Increased local trade finance could boost annual trade by US$55 billion: IFC-WTO Report- Ảnh 1.
Thomas Jacobs, IFC Country Manager for Viet Nam, Cambodia and Lao PDR (standing) addresses the event

The information was released in a new report by the International Finance Corporation (IFC) and the World Trade Organization (WTO).

The study–Trade Finance in the Mekong Region–a second in a series of regional trade finance surveys after West Africa, analyzes the trade finance ecosystem in Viet Nam, Cambodia, and Lao PDR and provides insights into how international trade can be increased with better support from financial institutions.

According to the report, increasing coverage is more important than reducing the cost of trade finance.

As detailed in the report, local trade finance in Viet Nam is scarce, costly, and segmented, offering just traditional services.

In 2022, domestic banks supported only 21 percent of the country's total merchandise trade of US$731 billion. Notably, banks are more likely to support local enterprises engaged in intra-regional trade than large multinationals engaged in global trade.
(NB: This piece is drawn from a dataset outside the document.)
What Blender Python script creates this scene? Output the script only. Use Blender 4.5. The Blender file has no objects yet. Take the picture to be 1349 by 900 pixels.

The subsidiaries of multinationals in high-growth, high-value sectors such as electronics and garments rely less on local bank-intermediated trade finance.

"Since local trade finance in Viet Nam is currently concentrated in domestic manufacturers, greater coverage of local trade finance will not only help improve the competitiveness of Vietnamese importers and exporters but more importantly, will boost production, deepen global supply chain integration and spread the benefits of trade more evenly across local producers," said Thomas Jacobs, IFC Country Manager for Viet Nam, Cambodia and Lao PDR.

The report recommends developing instruments like supply chain finance and innovative digital offerings to reduce costs and improve access. This would in turn require stronger regulatory frameworks that address collateral requirements, digital transactions, central bank conditions and accountability frameworks.

The report also recommends increasing awareness of how to access trade financing among smaller firms and local suppliers./.